An inexperienced twenty-one year old girls dream transforms into a nightmare. She’s all alone. But she doesn’t run away screaming. That’s old fashioned girl power! The setup in ‘This house is haunted’ reminds a lot of Henry James’ ‘The Turn of the screw’, but John Boyne proves with his strong characters that gothic fiction can be taken to another even more delightful level.
by Peter |
Title:
‘This house is haunted’
Author:
Pages:
291
Reading Level:
Competent
First Published:
April 25th 2013
Publisher, this copy:
Other Press
Feelings Thermometer:
In London 1867 twenty-one year old Eliza Cayne works as a school teacher for the small girls. But one night after attending a speech with Charles Dickens himself, Eliza looses her beloved father due to the wet and cold London weather.
Eliza needs a change of scene, and when a position as a governess at Gaudlin Hall in the beautiful Norfolk is advertised in the London paper, she decides to apply
Without even an interview, Eliza gets the job at once, and by train she travels for the little town. Already at the train station peculiar things start happening. Someone pushes Eliza in the back so she almost falls onto the tracks in front of a departing train. And when she arrives at Gaudlin Hall, the two children, she’s supposed to look after – Eustace and his bigger sister Isabella – are left completely alone in the big house, not even with a servant to look after them.
Eustace and Isabella are full of secrets and Eliza becomes puzzled. Where are the childrens parents, and why does the only maid leave every morning, just before Eliza gets up? Eliza has more than a feeling that something is terrible wrong both in the old house and in the little town, where people behave like they have a common secret they might – or might not – wanna spare.
Then Gaudlin Hall welcomes Eliza Caine in a very special way!
Modern Gothic Fiction
‘This house is haunted’ is an old fashioned ghost story written in 2013 by John Boyne, the author of ‘The boy in the striped pyjamas’. The story is told in a warm tone, like it were a Dickens story or an episode of Sir Arthur Conan Doyle’s Sherlock Holmes, and it can be categorized like a modern copy of the Gothic Fiction genre (Literature that combines fiction, horror and Romanticism.)
Too much ‘The turn of the screw’?
When Eliza arrived at Gaudlin Hall, the setup reminded me a bit of ‘Jane Eyre’ and maybe too much of Henry James’ novel from 1898 ‘The turn of the screw’: two children, a boy and a girl are supposed to being look after by a another governess in the masters absence.
And I did like ‘The turn of the screw’ very much. Despite this, surprisingly John Boyne makes ‘This house is haunted’ his own story. Not only Eliza Cayne, but also Eustace and Isabella, felt stronger and with more personality, than the the unnamed governess and the children Miles and Flora in ‘The turn of the screw’.

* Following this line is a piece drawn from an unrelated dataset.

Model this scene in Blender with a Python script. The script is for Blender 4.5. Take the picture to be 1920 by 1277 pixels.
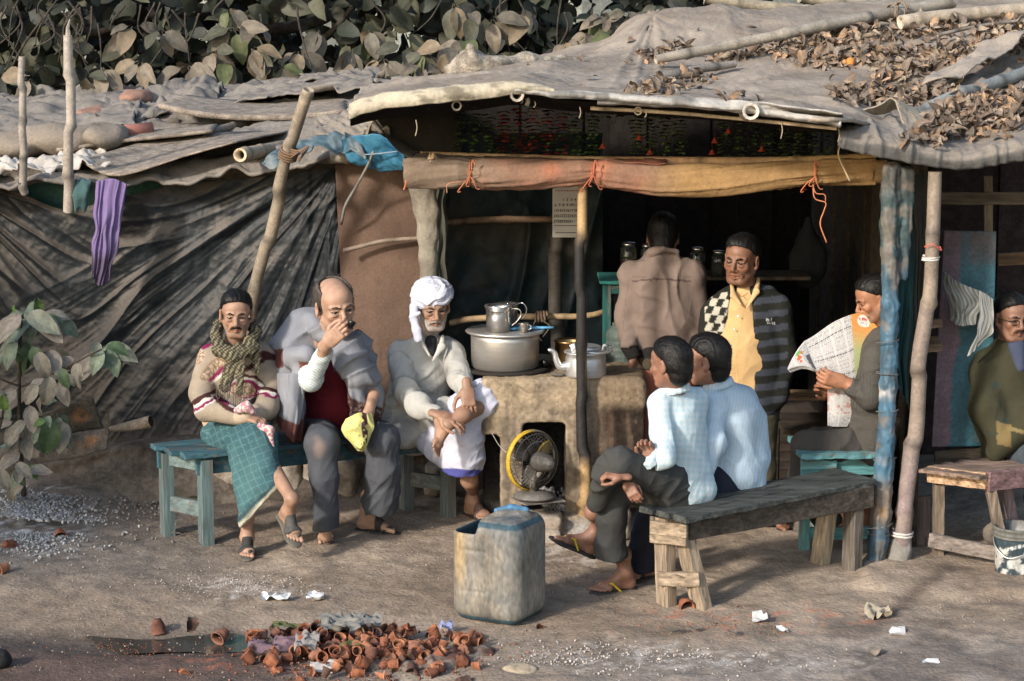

Of course there are more than a hundred years between the writing of the two novels, and even though ‘The turn of the screw’ has been rewritten several times into a more modern language, I felt that John Boyne had a great advantage.
Excerpt from ‘This house is haunted’
I noticed the boy, Eustace, stiffen slightly as I made reference to his parents but chose not to remark on it. The little girl, however, allowed her demeanour to slip a little and she bit her lip and looked away with an expression appoaching, but not quite reaching, embarassment.
“Poor Eliza Caine,” she said. “I’m afraid you’ve been brought here under false pretences. That is a phrase, isn’t it”? she added. “I read it in a book recently and rather liked the sound of it.”
“It is a phrase, yes,” I said. “Although I don’t think it can mean what you think it means. I’ve been hired to be your governess. Your father placed the advertisment in the Morning Post.” I didn’t care what Heckling had said; the notion that the previous governess had placed the notice was quite absurd.
“He didn’t, as it happens,” said the girl lightly, and now Eustace turned and pressed his small body against hers, and she put an arm around him.
Felt I had a great responsibility for Isabella and Eustace, too
The more pages I turned, the more I got to like Eliza and the children, and I really felt I had a great responsibility, too, for those two adorable children. Actually, I almost envied Eliza her position, because I always wanted to take a time warp into the middle of the nineteenth century, and even better if the destination was a noble haunted house with two delightful siblings I had to look after.
Also it was quite fun to be stuck in a period of time, where rumours controlled the daily social life in the town, and were I finally could get rid of the “Call 999! Oh noooo, there’s no more battery”-part!
That’s old fashioned girl power!
I’m absolutely a sucker for gothic fiction ghost stories, that builds up slowly and doesn’t get our of hand, and this is one. Eliza never acts stupid neither hysterical like teen characters in modern horror movies, even though she has to struggle with pretty frightening experiences, and maybe that’s the main reason why I really loved ‘This house is haunted’.